Romain Ranciere, IMF; Aaron Tornell, University of California, Los Angeles and NBER; and Frank Westermann, University of Munich, "Systemic Crises and Growth" Discussant: Roberto Chang, Rutgers University and NBER

Julian Di Giovanni and Andrei A. Levchenko, IMF, "Openness, Volatility, and the Risk Content of Exports" Discussant: Sylvain Leduc, Federal Reserve Board

Michael Kumhof and Stijn Van Nieuwerburgh, IMF, "Monetary Policy in an Equilibrium Portfolio Balance Model" Discussant: Michael Devereux, University of British Columbia

Eduardo A. Cavallo, Harvard University, and Jeffrey A. Frankel, Harvard University and NBER, "Does Openness to Trade Make Countries More Vulnerable to Sudden Stops, or Less? Using Gravity to Establish Causality" Discussant: Graciela L. Kaminsky, George Washington University and NBER

Three of the most important recent facts in global macroeconomics--the sustained rise in the U.S. current account deficit, the stubborn decline in long-run real rates, and the rise in the share of U.S. assets in global portfolio--appear as anomalies from the perspective of conventional wisdom and models. Caballero, Farhi, and Gourinchas provide a model that rationalizes these facts as an equilibrium outcome of two observed forces: 1) potential growth differentials among different regions of the world and, 2) heterogeneity in these regions' capacity to generate financial assets from real investments. In extensions of the basic model, they also generate exchange rate and gross flows patterns that are broadly consistent with the recent trends observed in these variables. Unlike the conventional wisdom, in the absence of a large change in the two forces, the model does not augur any catastrophic event. More generally, the framework is flexible enough to shed light on a range of scenarios in a global equilibrium environment.
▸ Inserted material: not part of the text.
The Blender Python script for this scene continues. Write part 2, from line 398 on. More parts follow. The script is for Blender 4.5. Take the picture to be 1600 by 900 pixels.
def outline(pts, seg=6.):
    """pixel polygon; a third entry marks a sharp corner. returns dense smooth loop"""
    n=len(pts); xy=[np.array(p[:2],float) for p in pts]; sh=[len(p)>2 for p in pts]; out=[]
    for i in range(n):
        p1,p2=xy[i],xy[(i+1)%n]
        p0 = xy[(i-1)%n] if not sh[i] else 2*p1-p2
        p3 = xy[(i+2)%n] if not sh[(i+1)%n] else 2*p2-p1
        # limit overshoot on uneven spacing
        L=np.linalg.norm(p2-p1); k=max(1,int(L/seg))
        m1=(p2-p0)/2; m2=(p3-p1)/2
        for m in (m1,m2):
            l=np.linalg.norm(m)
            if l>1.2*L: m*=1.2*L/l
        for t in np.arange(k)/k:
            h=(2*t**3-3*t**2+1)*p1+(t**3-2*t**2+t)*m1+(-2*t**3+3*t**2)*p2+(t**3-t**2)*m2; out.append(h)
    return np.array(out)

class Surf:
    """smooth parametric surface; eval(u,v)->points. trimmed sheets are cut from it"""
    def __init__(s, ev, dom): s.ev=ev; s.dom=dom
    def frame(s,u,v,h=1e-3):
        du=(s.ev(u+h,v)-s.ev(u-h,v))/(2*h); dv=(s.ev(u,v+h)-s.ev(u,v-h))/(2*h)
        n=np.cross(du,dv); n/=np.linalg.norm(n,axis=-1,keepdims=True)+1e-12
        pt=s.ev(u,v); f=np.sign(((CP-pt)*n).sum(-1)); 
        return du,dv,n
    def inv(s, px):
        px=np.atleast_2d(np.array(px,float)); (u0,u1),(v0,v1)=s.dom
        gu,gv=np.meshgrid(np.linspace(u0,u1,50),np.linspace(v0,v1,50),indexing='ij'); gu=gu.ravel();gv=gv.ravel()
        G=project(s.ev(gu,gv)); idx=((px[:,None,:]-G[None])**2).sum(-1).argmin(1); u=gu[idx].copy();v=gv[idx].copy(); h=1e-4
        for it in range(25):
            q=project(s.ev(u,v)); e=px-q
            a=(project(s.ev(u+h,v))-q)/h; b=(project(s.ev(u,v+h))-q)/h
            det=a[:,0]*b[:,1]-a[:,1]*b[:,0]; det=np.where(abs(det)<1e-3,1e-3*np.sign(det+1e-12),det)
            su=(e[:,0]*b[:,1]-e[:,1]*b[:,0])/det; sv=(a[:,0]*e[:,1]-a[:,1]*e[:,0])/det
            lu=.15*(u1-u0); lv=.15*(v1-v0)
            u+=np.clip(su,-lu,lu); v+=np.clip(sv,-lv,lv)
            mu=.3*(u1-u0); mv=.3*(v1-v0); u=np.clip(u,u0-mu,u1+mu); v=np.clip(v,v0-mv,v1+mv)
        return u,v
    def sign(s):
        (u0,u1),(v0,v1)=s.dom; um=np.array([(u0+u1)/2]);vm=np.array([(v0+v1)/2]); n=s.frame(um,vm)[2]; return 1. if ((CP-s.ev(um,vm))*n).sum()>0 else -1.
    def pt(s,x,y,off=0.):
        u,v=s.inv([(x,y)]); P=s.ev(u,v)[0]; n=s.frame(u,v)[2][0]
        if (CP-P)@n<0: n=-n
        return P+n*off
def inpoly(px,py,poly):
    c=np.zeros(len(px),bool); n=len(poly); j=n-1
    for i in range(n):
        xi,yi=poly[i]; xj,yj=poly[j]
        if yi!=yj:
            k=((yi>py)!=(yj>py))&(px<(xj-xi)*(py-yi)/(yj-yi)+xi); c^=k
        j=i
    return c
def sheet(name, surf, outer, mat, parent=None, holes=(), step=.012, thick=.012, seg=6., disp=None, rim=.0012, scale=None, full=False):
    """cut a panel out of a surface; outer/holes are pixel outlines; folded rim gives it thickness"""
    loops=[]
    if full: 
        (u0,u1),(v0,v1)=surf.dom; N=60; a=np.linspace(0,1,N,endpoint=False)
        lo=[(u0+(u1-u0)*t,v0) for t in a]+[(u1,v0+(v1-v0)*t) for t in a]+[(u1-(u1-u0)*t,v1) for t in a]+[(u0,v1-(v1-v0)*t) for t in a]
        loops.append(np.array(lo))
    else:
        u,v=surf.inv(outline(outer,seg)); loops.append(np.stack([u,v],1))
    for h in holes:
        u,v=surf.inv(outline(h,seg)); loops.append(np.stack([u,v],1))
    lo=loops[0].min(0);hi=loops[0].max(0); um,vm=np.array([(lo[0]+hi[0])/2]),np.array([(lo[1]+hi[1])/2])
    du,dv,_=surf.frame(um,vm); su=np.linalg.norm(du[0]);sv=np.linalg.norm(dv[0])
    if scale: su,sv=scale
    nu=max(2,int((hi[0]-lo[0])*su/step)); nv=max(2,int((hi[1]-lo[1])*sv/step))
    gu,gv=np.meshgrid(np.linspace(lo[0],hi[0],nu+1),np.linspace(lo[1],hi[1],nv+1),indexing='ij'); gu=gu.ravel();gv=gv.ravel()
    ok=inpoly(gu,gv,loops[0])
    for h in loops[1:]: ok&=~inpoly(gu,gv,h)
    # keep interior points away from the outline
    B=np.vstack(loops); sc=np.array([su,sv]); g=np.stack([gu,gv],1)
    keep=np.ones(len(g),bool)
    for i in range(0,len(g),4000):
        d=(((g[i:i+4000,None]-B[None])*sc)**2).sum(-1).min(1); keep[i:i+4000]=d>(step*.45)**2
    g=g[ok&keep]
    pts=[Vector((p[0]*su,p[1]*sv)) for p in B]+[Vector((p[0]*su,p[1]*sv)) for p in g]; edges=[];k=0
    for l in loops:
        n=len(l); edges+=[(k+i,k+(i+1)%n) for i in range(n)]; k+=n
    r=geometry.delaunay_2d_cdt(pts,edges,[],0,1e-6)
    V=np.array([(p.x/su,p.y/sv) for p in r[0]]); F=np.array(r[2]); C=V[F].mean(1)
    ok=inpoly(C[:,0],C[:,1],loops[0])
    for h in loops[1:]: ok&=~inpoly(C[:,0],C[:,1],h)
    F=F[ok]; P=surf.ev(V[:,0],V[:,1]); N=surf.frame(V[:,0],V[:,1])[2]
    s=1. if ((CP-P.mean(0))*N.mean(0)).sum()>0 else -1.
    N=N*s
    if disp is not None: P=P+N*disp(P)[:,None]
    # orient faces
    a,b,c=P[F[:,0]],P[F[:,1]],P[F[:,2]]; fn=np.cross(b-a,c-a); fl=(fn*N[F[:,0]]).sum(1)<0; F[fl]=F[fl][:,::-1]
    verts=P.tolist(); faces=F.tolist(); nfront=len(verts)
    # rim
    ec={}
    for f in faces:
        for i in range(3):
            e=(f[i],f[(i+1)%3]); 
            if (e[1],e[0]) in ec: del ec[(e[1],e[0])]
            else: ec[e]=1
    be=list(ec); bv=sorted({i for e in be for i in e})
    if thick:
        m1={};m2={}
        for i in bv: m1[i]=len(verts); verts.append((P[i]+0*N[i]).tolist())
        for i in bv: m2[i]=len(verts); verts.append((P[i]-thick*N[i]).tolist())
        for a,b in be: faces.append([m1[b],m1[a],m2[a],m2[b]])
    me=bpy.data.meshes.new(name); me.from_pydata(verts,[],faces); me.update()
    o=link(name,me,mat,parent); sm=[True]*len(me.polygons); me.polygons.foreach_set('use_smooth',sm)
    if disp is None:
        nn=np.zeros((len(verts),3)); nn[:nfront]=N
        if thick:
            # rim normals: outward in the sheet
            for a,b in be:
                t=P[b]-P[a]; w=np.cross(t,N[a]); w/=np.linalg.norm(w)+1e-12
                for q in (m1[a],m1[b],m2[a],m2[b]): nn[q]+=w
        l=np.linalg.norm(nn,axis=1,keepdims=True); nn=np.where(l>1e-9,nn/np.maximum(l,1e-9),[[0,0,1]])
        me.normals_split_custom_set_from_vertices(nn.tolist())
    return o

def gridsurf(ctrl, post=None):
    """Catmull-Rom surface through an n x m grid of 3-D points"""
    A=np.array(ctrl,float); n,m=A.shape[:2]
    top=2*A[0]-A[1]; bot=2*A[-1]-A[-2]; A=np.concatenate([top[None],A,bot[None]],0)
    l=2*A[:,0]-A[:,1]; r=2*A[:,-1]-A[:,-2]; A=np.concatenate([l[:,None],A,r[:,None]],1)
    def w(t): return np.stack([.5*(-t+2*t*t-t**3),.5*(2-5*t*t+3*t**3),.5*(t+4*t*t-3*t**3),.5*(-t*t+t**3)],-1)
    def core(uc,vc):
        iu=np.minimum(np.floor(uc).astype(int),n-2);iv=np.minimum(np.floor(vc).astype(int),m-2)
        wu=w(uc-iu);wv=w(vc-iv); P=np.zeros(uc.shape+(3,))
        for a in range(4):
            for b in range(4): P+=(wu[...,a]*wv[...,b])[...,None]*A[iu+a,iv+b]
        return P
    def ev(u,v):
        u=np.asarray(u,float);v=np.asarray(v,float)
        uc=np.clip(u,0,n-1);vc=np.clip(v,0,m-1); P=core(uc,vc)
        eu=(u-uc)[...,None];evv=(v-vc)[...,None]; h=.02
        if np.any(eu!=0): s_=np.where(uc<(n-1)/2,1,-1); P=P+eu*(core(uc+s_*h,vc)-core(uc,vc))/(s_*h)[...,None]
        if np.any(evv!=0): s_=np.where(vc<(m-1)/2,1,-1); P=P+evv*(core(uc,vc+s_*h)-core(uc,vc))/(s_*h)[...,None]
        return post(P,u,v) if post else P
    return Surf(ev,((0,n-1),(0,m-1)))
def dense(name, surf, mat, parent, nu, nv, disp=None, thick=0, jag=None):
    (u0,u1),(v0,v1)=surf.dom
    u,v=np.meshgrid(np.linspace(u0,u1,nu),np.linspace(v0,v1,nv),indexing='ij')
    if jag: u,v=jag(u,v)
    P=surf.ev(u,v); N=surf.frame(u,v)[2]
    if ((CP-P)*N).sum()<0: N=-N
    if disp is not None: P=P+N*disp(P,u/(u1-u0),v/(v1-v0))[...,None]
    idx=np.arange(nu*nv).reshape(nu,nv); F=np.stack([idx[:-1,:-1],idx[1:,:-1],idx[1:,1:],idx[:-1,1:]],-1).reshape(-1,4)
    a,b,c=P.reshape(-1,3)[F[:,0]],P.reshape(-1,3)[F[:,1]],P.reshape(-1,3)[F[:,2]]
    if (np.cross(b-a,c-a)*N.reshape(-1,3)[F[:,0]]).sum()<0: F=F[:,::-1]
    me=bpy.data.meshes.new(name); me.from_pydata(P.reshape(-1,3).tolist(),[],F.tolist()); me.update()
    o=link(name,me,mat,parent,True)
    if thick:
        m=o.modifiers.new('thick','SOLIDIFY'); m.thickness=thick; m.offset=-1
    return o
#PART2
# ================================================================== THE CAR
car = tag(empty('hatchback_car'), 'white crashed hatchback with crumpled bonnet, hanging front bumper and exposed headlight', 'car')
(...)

Rose and Spiegel analyze the causes and consequences of offshore financial centers (OFCs). Since OFCs are likely to be tax havens and money launderers, they encourage bad behavior in source countries. Nevertheless, OFCs may also have unintended positive consequences for their neighbors, since they act as a competitive fringe for the domestic banking sector. The authors derive and simulate a model of a home country monopoly bank facing a representative competitive OFC that offers tax advantages attained by moving assets offshore at a cost that is increasing in distance between the OFC and the source. The model predicts that proximity to an OFC is likely to have pro-competitive implications for the domestic banking sector, although the overall effect on welfare is ambiguous. Rose and Spiegel test and confirm the predictions empirically. OFC proximity is associated with a more competitive domestic banking system and greater overall financial depth.

Ranciere, Tornell, and Westermann document the fact that countries that have experienced occasional financial crises have, on average, grown faster than countries with stable financial conditions. The authors measure the incidence of crisis using the skewness of credit growth, and find that it has a robust negative effect on GDP growth.